While they weren’t provided a large tribal land grant, they were provided 48 cities throughout the land so they could be living among the rest of the nation to minister to them…not as priests, but to care for the people. Six of those 48 cities were deemed Cities of Refuge. What were they and why did God deem them necessary?

Numbers 35:9-12, ‘The Lord spoke to Moses, saying, “Speak to the sons of Israel and say to them, ‘When you cross the Jordan into the land of Canaan, then you shall select for yourselves cities to be your cities of refuge, that the manslayer who has killed any person unintentionally may flee there. The cities shall be to you as a refuge from the avenger, so that the manslayer won’t die until he stands before the congregation for trial.’”’

Basically, if a tragic accident happened and it resulted in someone actually killing another person, without guile or intent to kill, that perpetrator could flee to a city of refuge and appeal for protection from the grieving family member who was baying for blood and vengeance. A trial would then take place and if proven that there was no intention to kill, that person could remain in the city of refuge and be protected. If they left the protection of the city, it was at their own risk, but staying was a guarantee of protection and safety. He would have to stay there until the death of the ruling High Priest but then, after that he could return to his own home with full protection. (Num 35:25)

Okay, now that’s really interesting of course, but when we know that Jesus, Yeshua our Mashiach, is at the very centre of every single verse of the Bible, it’s worth taking a closer look.

Was Jesus death premeditated or inadvertent? It was absolutely premeditated. In fact, it was predetermined before the foundations of the world! Not only that, but the religious leaders of Jesus day were hell-bent on murdering Him. They plotted and schemed and lied and broke all their own religious rules in order to make sure it happened. So they’re all condemned under the law. But what about this verse…

Matthew 5:21-22, ‘You’ve heard that the ancients were told, “You shall not commit murder” and “Whoever commits murder shall be liable to the court”. But I say to you that everyone who is angry with his brother shall be guilty before the court; and whoever says to his brother, ‘You good for nothing,’ shall be guilty before the supreme court; and whoever says, ‘you fool’, shall be guilty enough to go into the fiery hell.’

From this verse, we can see that God’s standards are incredibly high.

What about 1 John 3:15,

‘Everyone who hates his brother or sister is a murderer, and you know that no murderer has eternal life remaining in him.’

That’s breathtaking and leaves us all in a very bad place. But what about the cities of refuge? What do they mean for us? If everything in Scripture points to Jesus, where is He in this?

First of all, as human beings we’ve inherited a sin nature, that doesn’t mean we’re not responsible, it just means when we sin, we don’t necessarily intend to be wicked. When we’re angry with someone, our intention isn’t to murder, of course we’re not. So when we commit sins, we flee to our City of Refuge. His name is Jesus and He gives us refuge and safety.
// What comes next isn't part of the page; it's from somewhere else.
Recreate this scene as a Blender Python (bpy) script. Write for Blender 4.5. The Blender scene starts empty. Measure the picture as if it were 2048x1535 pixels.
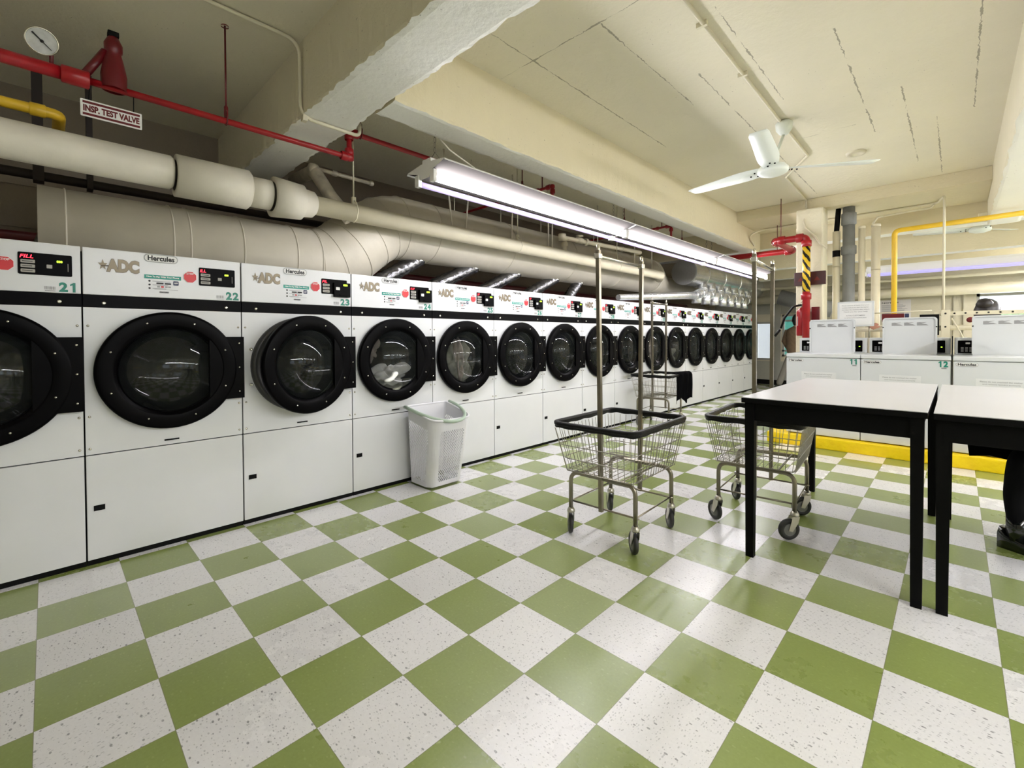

Our enemy the devil would love to pursue us, he’s the accuser of the brethren and would love to see us condemned, but we remain with our City of Refuge to find forgiveness and peace. We remain with the city of refuge until the High Priest dies and with His death, comes our eternal forgiveness, peace, restoration and eternal security. Never again to be touched or harmed by our enemy.

When did our High Priest die? At Calvary, He died in our place for our sin. He died, He was buried and raised to new life three days later and now sits at the right hand of the Father. Our protection, our security and our forgiveness is assured eternally.

Christ fulfils all things in Scripture, the Priesthood, the High Priest, the Sacrifice itself and our City of Refuge.